====== Given information

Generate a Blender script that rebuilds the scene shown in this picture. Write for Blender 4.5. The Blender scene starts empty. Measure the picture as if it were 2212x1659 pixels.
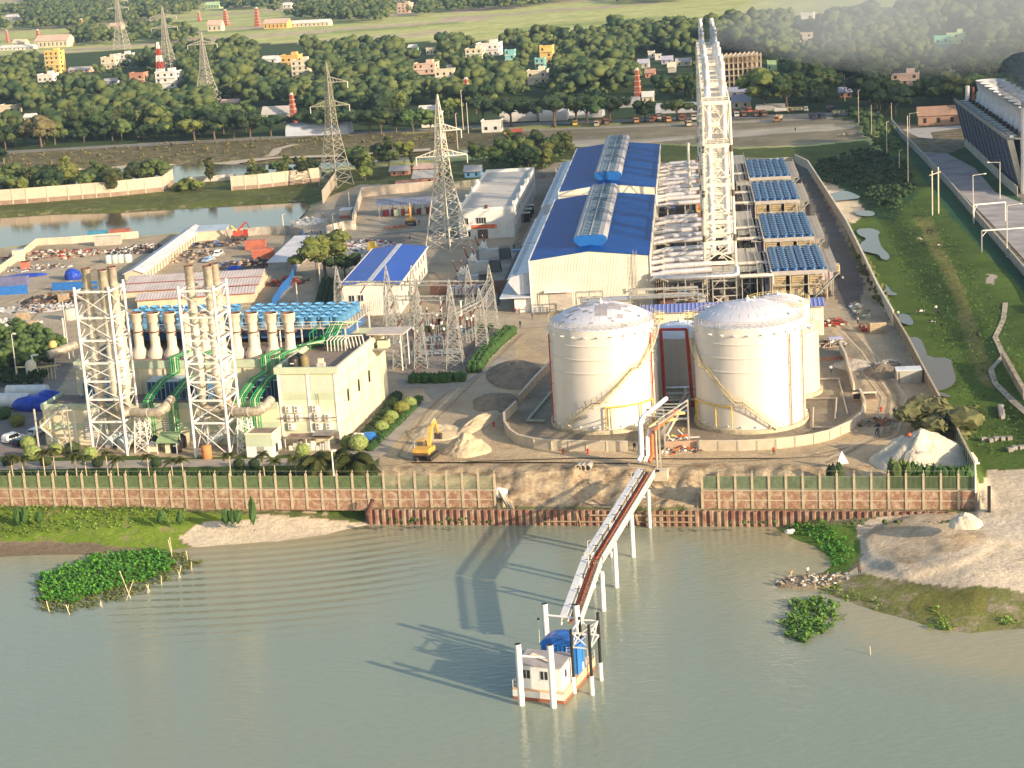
import bpy,bmesh,math,random
import numpy as np
from mathutils import Vector,Matrix,noise as mnoise
from mathutils.geometry import tessellate_polygon
rnd=random.Random(7)
R_=math.radians
C=bpy.context.scene.collection
SC=bpy.context.scene
CAMH=92.0;FPX=4100.0;PITCH=R_(13.95);ROLL=R_(3.7)
_r0=Vector((1,0,0));_u0=Vector((0,math.sin(PITCH),math.cos(PITCH)))
FWD=Vector((0,math.cos(PITCH),-math.sin(PITCH)))
RGT=_r0*math.cos(ROLL)-_u0*math.sin(ROLL)
UPV=_r0*math.sin(ROLL)+_u0*math.cos(ROLL)
CPOS=Vector((0,0,CAMH))
cam=bpy.data.cameras.new('camera');cam_o=bpy.data.objects.new('camera',cam);C.objects.link(cam_o)
cam.sensor_width=36;cam.lens=36*FPX/2212;cam.clip_start=1;cam.clip_end=20000
cam_o.matrix_world=Matrix(((RGT.x,UPV.x,-FWD.x,0),(RGT.y,UPV.y,-FWD.y,0),(RGT.z,UPV.z,-FWD.z,CAMH),(0,0,0,1)))
SC.camera=cam_o
SUN_AZ=R_(131);SUN_EL=R_(17)
w=bpy.data.worlds.new('World');SC.world=w;w.use_nodes=True
nt=w.node_tree;nt.nodes.clear()
wo=nt.nodes.new('ShaderNodeOutputWorld');bg=nt.nodes.new('ShaderNodeBackground');sky=nt.nodes.new('ShaderNodeTexSky')
sky.sky_type='NISHITA';sky.sun_disc=False;sky.sun_elevation=SUN_EL;sky.sun_rotation=SUN_AZ
sky.air_density=1.2;sky.dust_density=2.0
bg.inputs[1].default_value=0.14
nt.links.new(sky.outputs[0],bg.inputs[0]);nt.links.new(bg.outputs[0],wo.inputs[0])
sl=bpy.data.lights.new('sun','SUN');sl.energy=4.8;sl.angle=R_(0.6);sl.color=(1.0,0.78,0.53)
so=bpy.data.objects.new('sun',sl);C.objects.link(so);so.location=(200,-100,300)
sd=Vector((math.sin(SUN_AZ)*math.cos(SUN_EL),math.cos(SUN_AZ)*math.cos(SUN_EL),math.sin(SUN_EL)))
so.rotation_euler=sd.to_track_quat('Z','Y').to_euler()
SC.view_settings.view_transform='Standard';SC.view_settings.look='None';SC.view_settings.gamma=1
SC.view_settings.exposure=0.72
SC.render.engine='CYCLES'
SC.cycles.volume_step_rate=0.6;SC.cycles.volume_max_steps=128
SC.cycles.max_bounces=6;SC.cycles.volume_bounces=0
def P(x,y,z=0.0):
 d=RGT*((x-1106)/FPX)+UPV*((829.5-y)/FPX)+FWD
 return CPOS+d*((z-CAMH)/d.z)
def proj(p):
 q=Vector(p)-CPOS;Z=q.dot(FWD)
 return(1106+FPX*q.dot(RGT)/Z,829.5-FPX*q.dot(UPV)/Z)
def HT(x,yb,yt,zb=0.0):
 p=P(x,yb,zb);lo,hi=-10,130
 for i in range(40):
  m=(lo+hi)/2
  if proj((p.x,p.y,m))[1]>yt:lo=m
  else:hi=m
 return lo-zb
HS=R_(5.9);HP=R_(12.7)
def frame(a,b,z=0.0,h=HS):
 return Vector((a*math.cos(h)+b*math.sin(h),-a*math.sin(h)+b*math.cos(h),z))
def unframe(p,h=HS):
 return(p.x*math.cos(h)-p.y*math.sin(h),p.x*math.sin(h)+p.y*math.cos(h))
def S(a,b,z=0.0):return frame(a,b,z,HS)
def L(a,b,z=0.0):return frame(a,b,z,HP)
def fs(x,y,z=0.0,h=HS):return unframe(P(x,y,z),h)
MATS={}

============

■ Exercise details: Do not include the images; transcribe the rest of the listing exactly.

■ In response:
Generate a Blender script that rebuilds the scene shown in this picture. Write for Blender 4.5. The Blender scene starts empty. Measure the picture as if it were 2212x1659 pixels.
import bpy,bmesh,math,random
import numpy as np
from mathutils import Vector,Matrix,noise as mnoise
from mathutils.geometry import tessellate_polygon
rnd=random.Random(7)
R_=math.radians
C=bpy.context.scene.collection
SC=bpy.context.scene
CAMH=92.0;FPX=4100.0;PITCH=R_(13.95);ROLL=R_(3.7)
_r0=Vector((1,0,0));_u0=Vector((0,math.sin(PITCH),math.cos(PITCH)))
FWD=Vector((0,math.cos(PITCH),-math.sin(PITCH)))
RGT=_r0*math.cos(ROLL)-_u0*math.sin(ROLL)
UPV=_r0*math.sin(ROLL)+_u0*math.cos(ROLL)
CPOS=Vector((0,0,CAMH))
cam=bpy.data.cameras.new('camera');cam_o=bpy.data.objects.new('camera',cam);C.objects.link(cam_o)
cam.sensor_width=36;cam.lens=36*FPX/2212;cam.clip_start=1;cam.clip_end=20000
cam_o.matrix_world=Matrix(((RGT.x,UPV.x,-FWD.x,0),(RGT.y,UPV.y,-FWD.y,0),(RGT.z,UPV.z,-FWD.z,CAMH),(0,0,0,1)))
SC.camera=cam_o
SUN_AZ=R_(131);SUN_EL=R_(17)
w=bpy.data.worlds.new('World');SC.world=w;w.use_nodes=True
nt=w.node_tree;nt.nodes.clear()
wo=nt.nodes.new('ShaderNodeOutputWorld');bg=nt.nodes.new('ShaderNodeBackground');sky=nt.nodes.new('ShaderNodeTexSky')
sky.sky_type='NISHITA';sky.sun_disc=False;sky.sun_elevation=SUN_EL;sky.sun_rotation=SUN_AZ
sky.air_density=1.2;sky.dust_density=2.0
bg.inputs[1].default_value=0.14
nt.links.new(sky.outputs[0],bg.inputs[0]);nt.links.new(bg.outputs[0],wo.inputs[0])
sl=bpy.data.lights.new('sun','SUN');sl.energy=4.8;sl.angle=R_(0.6);sl.color=(1.0,0.78,0.53)
so=bpy.data.objects.new('sun',sl);C.objects.link(so);so.location=(200,-100,300)
sd=Vector((math.sin(SUN_AZ)*math.cos(SUN_EL),math.cos(SUN_AZ)*math.cos(SUN_EL),math.sin(SUN_EL)))
so.rotation_euler=sd.to_track_quat('Z','Y').to_euler()
SC.view_settings.view_transform='Standard';SC.view_settings.look='None';SC.view_settings.gamma=1
SC.view_settings.exposure=0.72
SC.render.engine='CYCLES'
SC.cycles.volume_step_rate=0.6;SC.cycles.volume_max_steps=128
SC.cycles.max_bounces=6;SC.cycles.volume_bounces=0
def P(x,y,z=0.0):
 d=RGT*((x-1106)/FPX)+UPV*((829.5-y)/FPX)+FWD
 return CPOS+d*((z-CAMH)/d.z)
def proj(p):
 q=Vector(p)-CPOS;Z=q.dot(FWD)
 return(1106+FPX*q.dot(RGT)/Z,829.5-FPX*q.dot(UPV)/Z)
def HT(x,yb,yt,zb=0.0):
 p=P(x,yb,zb);lo,hi=-10,130
 for i in range(40):
  m=(lo+hi)/2
  if proj((p.x,p.y,m))[1]>yt:lo=m
  else:hi=m
 return lo-zb
HS=R_(5.9);HP=R_(12.7)
def frame(a,b,z=0.0,h=HS):
 return Vector((a*math.cos(h)+b*math.sin(h),-a*math.sin(h)+b*math.cos(h),z))
def unframe(p,h=HS):
 return(p.x*math.cos(h)-p.y*math.sin(h),p.x*math.sin(h)+p.y*math.cos(h))
def S(a,b,z=0.0):return frame(a,b,z,HS)
def L(a,b,z=0.0):return frame(a,b,z,HP)
def fs(x,y,z=0.0,h=HS):return unframe(P(x,y,z),h)
MATS={}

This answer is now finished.